Speaking of wee one’s toys… Jorden Milnes sets the backbeat to heavy to describe what’s coming out of “Santa’s Workshop.” Xylophones! (and tiaras and trains and on and on). Kidsong.
The Pizza Carolers invite all the other kids with holiday instruments to band together, especially since they got a “Xylophone for Xmas.” Childlike indie fun.
Recently let go, Levi Dobson also puts together his own band, including the xylophone he got as a Christmas gift. Pseudo rap to the electronica erects a billboard “You are Welcome to My World.” Every album should come with that warning.

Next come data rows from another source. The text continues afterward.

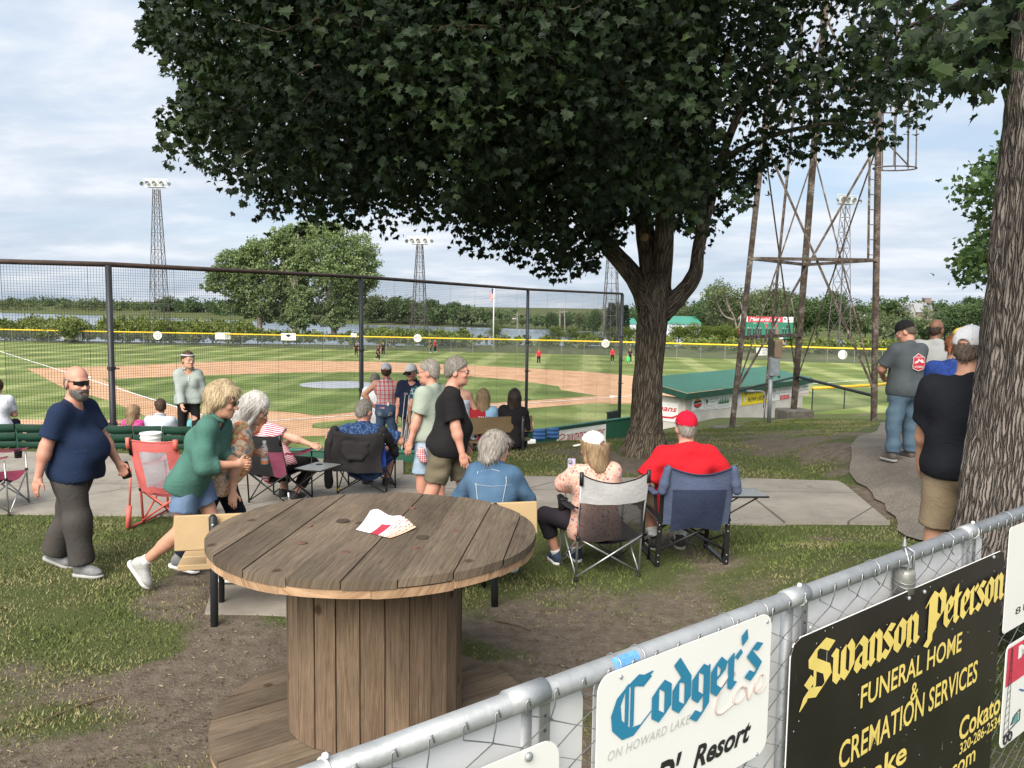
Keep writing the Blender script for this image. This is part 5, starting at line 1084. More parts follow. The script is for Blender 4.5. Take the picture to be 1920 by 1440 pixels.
def seats():
    sg = mat('seat_green', (.010, .045, .028), .42, var=.15, scale=5, spec=.5); sb = mat('seat_blue', (.045, .12, .32), .4, var=.12, scale=5, spec=.5)
    pos = [A(x, 806, 11.55) for x in range(-78, 320, 55)]
    first = None
    for i, p in enumerate(pos):
        loc = (p[0]+.21, p[1], .05-.52+.0*i)
        if first is None: first = seat_proto('stadium_seat', 'dark green slatted stadium seat in the row along the plaza edge', sg, loc, 'green stadium seats')
        else: o = copy_tree(first); o.location = loc
    p = A(1011, 804, 26.0); q = A(1036.5, 802, 26.3); b = seat_proto('stadium_seat', 'single blue plastic stadium seat with a white step before the green wall', sb, (p[0], p[1], p[2]-.84), 'blue seats'); o = copy_tree(b); o.location = (q[0], q[1], q[2]-.84); o['label'] = 'blue plastic stadium seat touching the white tournament banner'
    s = A(997, 828, 25.6); t = thing('step_block', 'small white block beside the blue seats', 'block', s); MB().box(s, (.28, .3, .14), None, .02).build('block', white_paint, t)
    a, c = A(535, 843.5, 10.95), A(800, 849, 10.9); d = nrm((c-a)*(1, 1, 0)); t = thing('low_green_wall', 'knee high dark green board wall along the plaza edge', 'wall', a); M = np.stack((d, (-d[1], d[0], 0), UPZ), 1); L = np.linalg.norm((c-a)[:2])
    MB().box((a+c)/2-(0, 0, .22), (L, .09, .44), M, .01).build('board', green_paint, t); MB().box((a+c)/2+(0, 0, .012), (L+.02, .13, .03), M, .008).build('capping', MATS['green_cap'], t)
    b = A(283, 828, 10.6); z0 = .025; t = thing('bucket', 'ribbed white plastic bucket standing before the green seats', 'bucket', (b[0], b[1], z0)); zt = float(A(283, 811, 10.6)[2]); h = zt-z0
    MB().lathe([(.115, 0), (.132, h*.62), (.14, h*.63), (.14, h*.68), (.134, h*.69), (.136, h*.78), (.144, h*.79), (.144, h*.85), (.138, h*.86), (.14, h*.94), (.15, h*.95), (.15, h), (.135, h), (.12, h*.5)], (b[0], b[1], z0), 28).build('pail', white_paint, t, True)
    # pair of crutches leaning on the brown bench
    cm = mat('crutch_alu', (.22, .22, .23), .4, .6)
    p0 = A(753, 862, 12.6); p0[2] = tz(p0[0], p0[1]); tp = A(762, 738, 12.9); t = thing('crutches', 'pair of metal crutches propped against the brown bench', 'crutches', p0)
    for dx in (0, .07): MB().tube([p0+(dx, 0, 0), p0+(tp-p0)*.5+(dx-.03, 0, 0), tp+(dx-.02, 0, 0)], .008, 7).tube([p0+(dx, 0, 0), p0+(tp-p0)*.5+(dx+.04, 0, 0), tp+(dx+.06, 0, 0)], .008, 7).bar(tp+(dx-.04, 0, 0), tp+(dx+.08, 0, 0), .03, .03).build('crutch', cm, t)
seats()
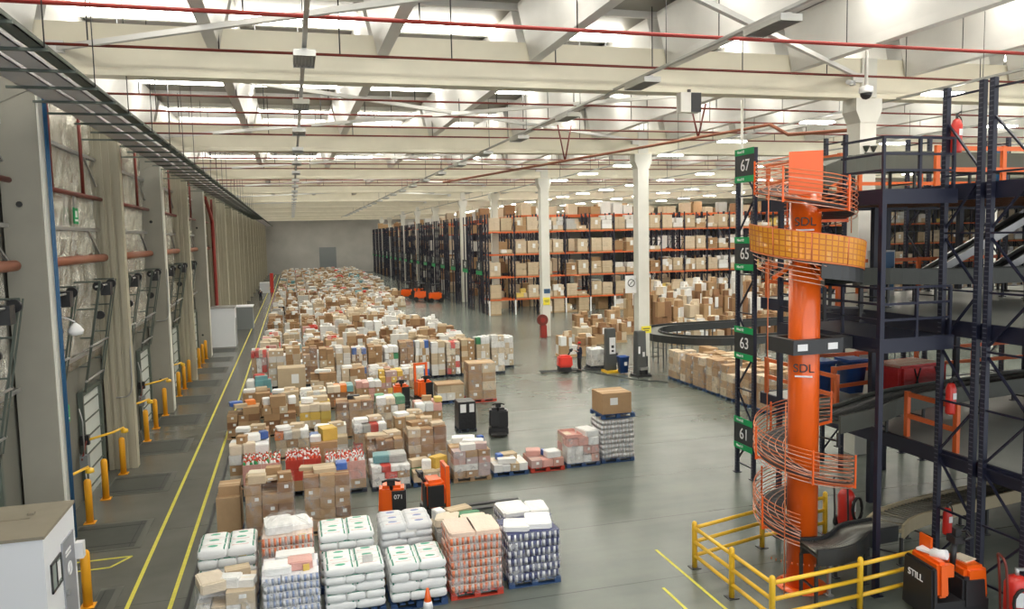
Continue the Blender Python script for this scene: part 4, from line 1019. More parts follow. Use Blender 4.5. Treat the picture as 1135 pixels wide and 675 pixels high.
# the long row of tall narrow stacks
rr = random.Random(21)
STYLE = [('brown cartons', 'cartons', ['kraft', 'kraft', 'kraft_pale'], None), ('pale cartons', 'cartons', ['kraft_pale', 'carton_white'], None), ('dark brown cartons', 'cartons', ['kraft_dark', 'kraft'], None),
         ('white and green packages', 'mixed', (['carton_white', 'kraft_pale'], ['goods_white', 'goods_white', 'goods_green']), None), ('mixed cartons and blue packages', 'mixed', (['kraft', 'carton_white', 'kraft'], ['goods_white', 'goods_blue', 'goods_cream']), None), ('cartons and red packs', 'mixed', (['kraft', 'kraft', 'carton_mixed_print'], ['goods_white', 'goods_red', 'goods_cream']), None)]
x = -2.35; i = 0
order = [5, 1, 0, 2, 0, 1, 4, 0, 3, 2, 4, 1, 5, 0, 3, 1, 5]
while i < 16:
    nm, kd, mt, _ = STYLE[order[i]]; W = .80
    load(kd, x, x + W, 43.9 + rr.uniform(-.06, .06), rr.uniform(1.95, 2.25), 'tall stack of %s, %s from the lane in the stacked row' % (nm, ORD[i]), 'dark', D=1.1, group='tall stacks in the long row', mats=mt, layers=6 if kd == 'cartons' else 5, cols=2 if kd == 'cartons' else None, wrap=(i % 3 == 0))
    x += .885; i += 1
load('mixed', 11.95, 12.75, 45.6, 1.9, 'tall stack of white and brown packages at the open end of the long row', 'dark', mats=(['kraft_pale', 'carton_white'], ['goods_white', 'goods_cream']), layers=5)
# the sea of pallets beyond, row after row
def sea_variant(seed, pal, hmin, hmax, W=1.16, D=1.04):
    rnd = random.Random(seed); m_, h = goods_box(rnd, pal, W, D, hmin, hmax)
    for _ in range(rnd.choice((2, 3, 4))):
        sx, sy, sz = rnd.uniform(.3, .7), rnd.uniform(.25, .5), rnd.uniform(.1, .3)
        m_.m(rnd.choice(pal + [2, 4, 5])).box((rnd.uniform(-.25, .25), rnd.uniform(-.25, .25), .14 + h + sz / 2 - .05), (sx, sy, sz), rz=rnd.uniform(-.5, .5), taper=rnd.uniform(.75, 1))
    return m_.mesh('pallet_load', SEA_MATS)
SEA = [('brown cartons', [1, 1, 1, 2, 3], .9, 1.4, 7), ('pale cartons', [2, 2, 4], .9, 1.4, 5), ('dark brown cartons', [3, 3, 1], .8, 1.3, 3), ('white wrapped goods', [5, 4, 5], .6, 1.3, 7), ('brown cartons and white bags', [1, 5, 1, 4], .8, 1.4, 6), ('grey wrapped goods', [6, 6, 5], .7, 1.3, 3),
       ('cartons and red packs', [1, 9, 2, 8], .8, 1.3, 2), ('cartons and teal packs', [1, 10, 5], .8, 1.2, 1), ('yellow cartons', [14, 14, 4], .9, 1.2, .5), ('pink and white packages', [8, 5, 5], .7, 1.2, 3), ('black wrapped goods', [15], .7, 1.0, .5), ('cream packages', [7, 7, 2], .7, 1.3, 3), ('cartons with orange packs', [1, 12, 2], .8, 1.2, 1)]
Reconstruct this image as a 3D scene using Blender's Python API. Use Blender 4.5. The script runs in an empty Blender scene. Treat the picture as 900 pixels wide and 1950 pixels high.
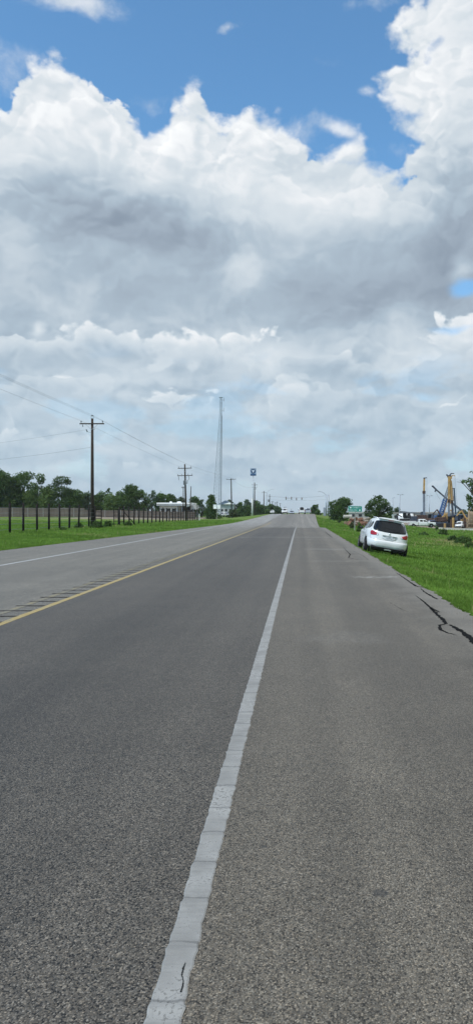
import bpy, bmesh, math, random
import numpy as np
from mathutils import Vector, Matrix, Quaternion
R = math.radians
scn = bpy.context.scene
C = bpy.context.scene.collection
F = 1352.0                                     # focal length in photo pixels

# ------------------------------------------------------------------ helpers
def link(o): C.objects.link(o); return o
def tag(o, label=None, cat=None, group=None, kind=None):
    if label: o['label'] = label
    if cat: o['category'] = cat
    if group: o['group'] = group
    if kind: o['kind'] = kind
    return o
def empty(name, loc, label, cat, group=None, rot=(0, 0, 0)):
    o = bpy.data.objects.new(name, None); link(o)
    o.location = loc; o.rotation_euler = rot; o.empty_display_size = 0.3
    return tag(o, label, cat, group)

class MB:
    """collects shapes into one mesh"""
    def __init__(s): s.v = []; s.f = []; s.m = []
    def add(s, vs, fs, mi=0):
        n = len(s.v); s.v += [tuple(p) for p in vs]
        for f in fs: s.f.append([i + n for i in f]); s.m.append(mi)
        return s
    def box(s, c, d, rot=None, mi=0, taper=1.0):
        x, y, z = d[0] / 2, d[1] / 2, d[2] / 2
        vs = [Vector((sx * x * (taper if sz > 0 else 1), sy * y * (taper if sz > 0 else 1), sz * z)) for sz in (-1, 1) for sy in (-1, 1) for sx in (-1, 1)]
        if rot is not None: vs = [rot @ v for v in vs]
        c = Vector(c)
        return s.add([v + c for v in vs], [(0, 2, 3, 1), (4, 5, 7, 6), (0, 1, 5, 4), (2, 6, 7, 3), (0, 4, 6, 2), (1, 3, 7, 5)], mi)
    def tube(s, pts, r, n=8, mi=0, caps=True):
        pts = [Vector(p) for p in pts]
        rs = r if isinstance(r, (list, tuple)) else [r] * len(pts)
        rings = []; ref = None
        for i, p in enumerate(pts):
            t = (pts[min(i + 1, len(pts) - 1)] - pts[max(i - 1, 0)])
            if t.length < 1e-9: t = Vector((0, 0, 1))
            t.normalize()
            if ref is None: ref = Vector((1, 0, 0)) if abs(t.x) < .9 else Vector((0, 1, 0))
            a = (ref - t * ref.dot(t)).normalized(); ref = a; b = t.cross(a)
            rings.append([p + (a * math.cos(2 * math.pi * k / n) + b * math.sin(2 * math.pi * k / n)) * rs[i] for k in range(n)])
        vs = [v for rg in rings for v in rg]; fs = []
        for i in range(len(pts) - 1):
            for k in range(n):
                k2 = (k + 1) % n
                fs.append((i * n + k, i * n + k2, (i + 1) * n + k2, (i + 1) * n + k))
        if caps:
            fs.append(tuple(range(n))[::-1]); fs.append(tuple((len(pts) - 1) * n + k for k in range(n)))
        return s.add(vs, fs, mi)
    def beam(s, a, b, w, h=None, mi=0):
        a, b = Vector(a), Vector(b); h = h or w
        d = b - a; q = d.to_track_quat('Z', 'Y')
        return s.box((a + b) / 2, (w, h, d.length), q.to_matrix(), mi)
    def prism(s, poly, axis, a, b, mi=0):
        """extrude 2D polygon along axis ('x','y','z') from a to b"""
        def m(p, t): return {'x': (t, p[0], p[1]), 'y': (p[0], t, p[1]), 'z': (p[0], p[1], t)}[axis]
        n = len(poly)
        vs = [m(p, a) for p in poly] + [m(p, b) for p in poly]
        fs = [tuple(range(n))[::-1], tuple(range(n, 2 * n))] + [(i, (i + 1) % n, n + (i + 1) % n, n + i) for i in range(n)]
        return s.add(vs, fs, mi)
    def lathe(s, prof, c=(0, 0, 0), axis='z', n=20, mi=0):
        vs = []; c = Vector(c)
        for (r, h) in prof:
            for k in range(n):
                a = 2 * math.pi * k / n; u, w = r * math.cos(a), r * math.sin(a)
                vs.append(c + Vector({'z': (u, w, h), 'x': (h, u, w), 'y': (u, h, w)}[axis]))
        fs = [(i * n + k, i * n + (k + 1) % n, (i + 1) * n + (k + 1) % n, (i + 1) * n + k) for i in range(len(prof) - 1) for k in range(n)]
        fs.append(tuple(range(n))[::-1]); fs.append(tuple((len(prof) - 1) * n + k for k in range(n)))
        return s.add(vs, fs, mi)
    def build(s, name, mats, parent=None, smooth=False, bevel=0, fix=True):
        me = bpy.data.meshes.new(name); me.from_pydata(s.v, [], s.f)
        if not isinstance(mats, (list, tuple)): mats = [mats]
        for m in mats: me.materials.append(m)
        for p, mi in zip(me.polygons, s.m): p.material_index = mi
        if fix:
            bm = bmesh.new(); bm.from_mesh(me); bmesh.ops.recalc_face_normals(bm, faces=bm.faces); bm.to_mesh(me); bm.free()
        if smooth: me.shade_smooth()
        me.update()
        o = bpy.data.objects.new(name, me); link(o)
        if parent: o.parent = parent
        if bevel:
            b = o.modifiers.new('b', 'BEVEL'); b.width = bevel; b.segments = 2; b.limit_method = 'ANGLE'
        return o

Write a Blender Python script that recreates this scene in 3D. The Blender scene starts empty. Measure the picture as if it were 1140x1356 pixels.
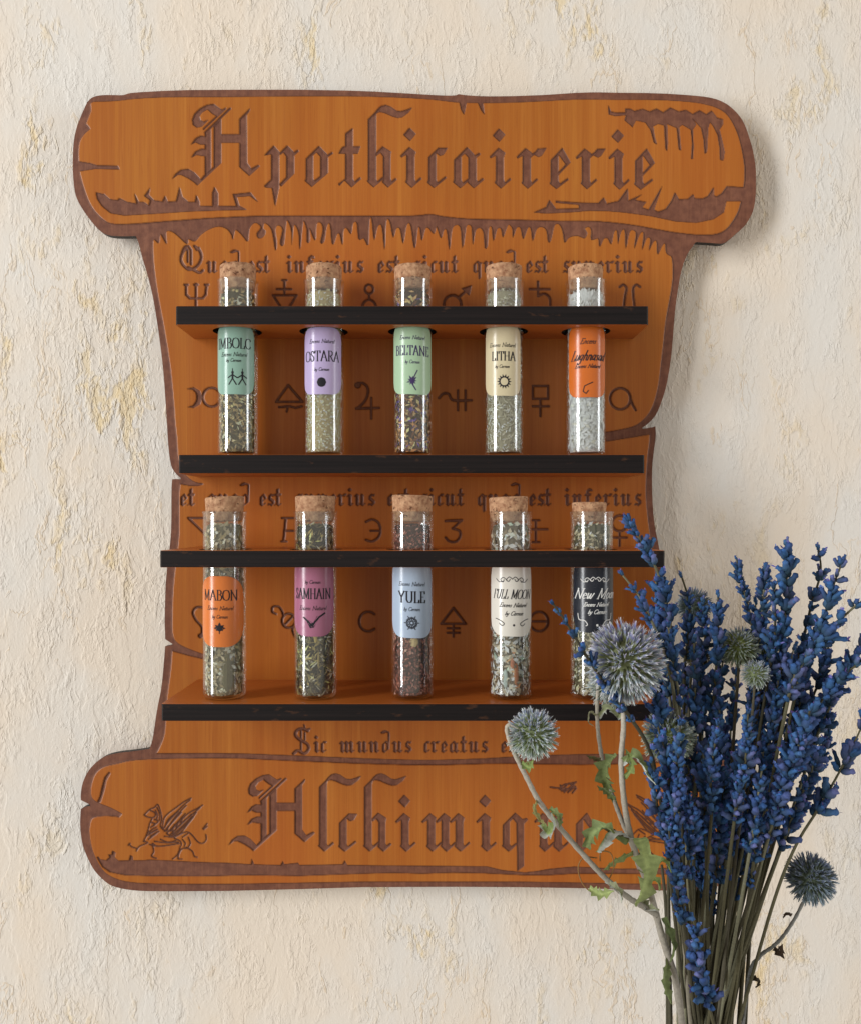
import bpy, bmesh, math, random
import numpy as np
from mathutils import Vector, Matrix, noise as mnoise
R = math.radians
scene = bpy.context.scene
col = scene.collection
rnd = random.Random(7)

# ------------------------------------------------------------ camera, world, lamps, exposure
FOC = 1150.0; DB = 0.46; CXP = 575.0; HZP = 690.0      # focal length in photo pixels, camera distance, eye point
def P(px, py, y=0.0):
    d = DB + y
    return Vector(((px-CXP)/FOC*d, y, (HZP-py)/FOC*d))
def mm(px, y=0.0):                                      # metres covered by so many photo pixels at depth y
    return px/FOC*(DB+y)
cam = bpy.data.cameras.new('camera'); camo = bpy.data.objects.new('camera', cam); col.objects.link(camo)
camo.location = (0, -DB, 0); camo.rotation_euler = (R(90), 0, 0)
cam.sensor_fit = 'VERTICAL'; cam.sensor_height = 36; cam.lens = FOC/1356*36
cam.shift_y = (HZP-678)/1356.0; cam.shift_x = (570-CXP)/1356.0
cam.clip_start = 0.01; cam.clip_end = 50
scene.camera = camo
world = bpy.data.worlds.new('World'); scene.world = world; world.use_nodes = True
bg = world.node_tree.nodes['Background']; bg.inputs[0].default_value = (1.0, 0.91, 0.80, 1); bg.inputs[1].default_value = 0.40
def area(name, loc, target, sx, sy, power, color):
    l = bpy.data.lights.new(name, 'AREA'); l.shape = 'RECTANGLE'; l.size = sx; l.size_y = sy; l.energy = power; l.color = color
    o = bpy.data.objects.new(name, l); col.objects.link(o); o.location = loc
    o.rotation_euler = (Vector(target)-Vector(loc)).to_track_quat('-Z', 'Y').to_euler()
    return o
area('window_light', (-3.5, -2.2, 0.56), (0, 0, 0), 0.86, 3.6, 168, (0.97, 0.985, 1.0))
area('side_window_light', (3.2, -1.15, 0.2), (0, 0, 0), 0.60, 2.6, 30, (0.94, 0.97, 1.0))
scene.view_settings.view_transform = 'Standard'; scene.view_settings.look = 'None'
scene.view_settings.exposure = 0.0; scene.view_settings.gamma = 1.0

# ------------------------------------------------------------ helpers
def lin(r, g, b):
    f = lambda c: (c/255/12.92) if c <= 10 else ((c/255+0.055)/1.055)**2.4
    return (f(r), f(g), f(b))
def link(o, parent=None):
    col.objects.link(o)
    if parent is not None: o.parent = parent
    return o
def tag(o, label=None, cat=None, group=None, kind=None):
    if label: o['label'] = label
    if cat: o['category'] = cat
    if group: o['group'] = group
    if kind: o['kind'] = kind
    return o
def empty(name, loc):
    o = bpy.data.objects.new(name, None); o.location = loc; o.empty_display_size = 0.01
    return link(o)
def child_of(o, root):                 # meshes are written in world coordinates; keep them there under a moved Empty
    col.objects.link(o); o.parent = root
    o.matrix_parent_inverse = Matrix.Translation(-Vector(root.location))
    return o
def mesh_np(name, V, F, mats=(), smooth=False, cols=None, fm=None):
    me = bpy.data.meshes.new(name)
    V = np.asarray(V, dtype=np.float32).reshape(-1, 3)
    if isinstance(F, np.ndarray):
        n, k = F.shape
        me.vertices.add(len(V)); me.vertices.foreach_set('co', V.ravel())
        me.loops.add(n*k); me.loops.foreach_set('vertex_index', F.astype(np.int32).ravel())
        me.polygons.add(n); me.polygons.foreach_set('loop_start', np.arange(0, n*k, k, dtype=np.int32))
        me.update(calc_edges=True)
    else:
        me.from_pydata([tuple(map(float, v)) for v in V], [], F)
    for m in mats: me.materials.append(m)
    if fm is not None: me.polygons.foreach_set('material_index', np.asarray(fm, dtype=np.int32))
    if smooth: me.polygons.foreach_set('use_smooth', np.ones(len(me.polygons), dtype=bool))
    if cols is not None:
        a = me.color_attributes.new('Col', 'FLOAT_COLOR', 'POINT')
        c = np.ones((len(V), 4), dtype=np.float32); c[:, :3] = np.asarray(cols, dtype=np.float32)[:, :3]
        a.data.foreach_set('color', c.ravel())
    me.update()
    return me

# ------------------------------------------------------------ node helpers
class NT:
    def __init__(s, name):
        s.m = bpy.data.materials.new(name); s.m.use_nodes = True
        s.t = s.m.node_tree; s.n = s.t.nodes; s.l = s.t.links
        s.b = s.n['Principled BSDF']; s.out = s.n['Material Output']
    def new(s, t, **kw):
        n = s.n.new(t)
        for k, v in kw.items(): setattr(n, k, v)
        return n
    def set(s, node, i, v):
        if hasattr(v, 'is_linked'): s.l.new(v, node.inputs[i])
        else: node.inputs[i].default_value = v
    def coord(s, scale=(1, 1, 1), loc=(0, 0, 0)):
        tc = s.new('ShaderNodeTexCoord'); mp = s.new('ShaderNodeMapping')
        mp.inputs['Scale'].default_value = scale; mp.inputs['Location'].default_value = loc
        s.l.new(tc.outputs['Object'], mp.inputs[0]); return mp.outputs[0]
    def noise(s, vec, scale=1, detail=3, rough=0.5, dist=0.0):
        n = s.new('ShaderNodeTexNoise'); s.l.new(vec, n.inputs['Vector'])
        n.inputs['Scale'].default_value = scale; n.inputs['Detail'].default_value = detail
        n.inputs['Roughness'].default_value = rough; n.inputs['Distortion'].default_value = dist
        return n.outputs[0]
    def vor(s, vec, scale, feature='F1', rnd_=1.0):
        n = s.new('ShaderNodeTexVoronoi'); n.feature = feature; s.l.new(vec, n.inputs['Vector'])
        n.inputs['Scale'].default_value = scale; n.inputs['Randomness'].default_value = rnd_
        return n.outputs[0]
    def mr(s, v, a, b, c=0.0, d=1.0, smooth=False):
        n = s.new('ShaderNodeMapRange'); s.set(n, 0, v)
        if smooth: n.interpolation_type = 'SMOOTHSTEP'
        for i, x in zip((1, 2, 3, 4), (a, b, c, d)): n.inputs[i].default_value = x
        return n.outputs[0]
    def math(s, op, a, b=0.0, c=None):
        n = s.new('ShaderNodeMath', operation=op); s.set(n, 0, a); s.set(n, 1, b)
        if c is not None: s.set(n, 2, c)
        return n.outputs[0]
    def mix(s, f, a, b, blend='MIX'):
        n = s.new('ShaderNodeMix', data_type='RGBA', blend_type=blend); s.set(n, 0, f)
        for i, v in ((6, a), (7, b)):
            if hasattr(v, 'is_linked'): s.l.new(v, n.inputs[i])
            else: n.inputs[i].default_value = (*v[:3], 1)
        return n.outputs[2]
    def attr(s, name):
        n = s.new('ShaderNodeAttribute'); n.attribute_name = name; return n
    def bump(s, h, strength=0.5, dist=0.001, normal=None):
        n = s.new('ShaderNodeBump'); n.inputs['Strength'].default_value = strength; n.inputs['Distance'].default_value = dist
        s.l.new(h, n.inputs['Height'])
        if normal is not None: s.l.new(normal, n.inputs['Normal'])
        return n.outputs[0]
    def fin(s, color=None, rough=0.5, spec=0.5, normal=None, **kw):
        if color is not None: s.set(s.b, 'Base Color', color if hasattr(color, 'is_linked') else (*color[:3], 1))
        s.set(s.b, 'Roughness', rough); s.set(s.b, 'Specular IOR Level', spec)
        if normal is not None: s.l.new(normal, s.b.inputs['Normal'])
        for k, v in kw.items(): s.set(s.b, k.replace('_', ' '), v)
        return s.m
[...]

Tintinnabula make music out of chaos, just like real artists do.
Darlingside tries the beat poetry approach with “Can’t Help Falling Apart,” an existential cry for help sometime after Christmas (calendrically, not according to their heart. New age indie.
In a metal world, “Aurora Borealis” takes us to task for our shallowly material ways. Lemon Demon pauses over the wind chimes chiming with the screams. Electronic metal for the rest of us.
We’re limiting ourselves to the fipple flute here, the tin or plastic or wooden toy head-splitter from in the stocking. So, no boats, trains, taxis, or killer winds at this time.
Let’s get all those metaphoric bells and whistles out of way at the outset. Pseudo-country from Shelley Lynch asks us to “Rock it Out This Christmas.” With all the trimmings. No holds barred. To the max. Like that. Sorta.
Tori V.’s “Pink Christmas” notes how bells and whistles are chimed. Cheesy pop with little grasp on reality. All the makings of the best Christmas ever!
Johnny Cash’s sermon “Christmas as I Knew It” portrays himself as whittling a whistle for her brother in the poverty of the holidays. Pretty damn sad. Spoken.
A whistle is just one more li’l toy children might get, as mentioned in “Up on the Rooftop.” But, for novelty’s sake, lets spin Sufjan Stevens’s version–quite a electronic/tribal beat experience.
There are whistles to be blown in SteSy’s “Metalcore Christmas.” Minds, too in this headbanging meltdown.
Tom Hench plucks the untuned strings and lays into the Celtic poverty where the “Whistle Made of Tin” is the best Xmas gift a Da’ could give his young’un.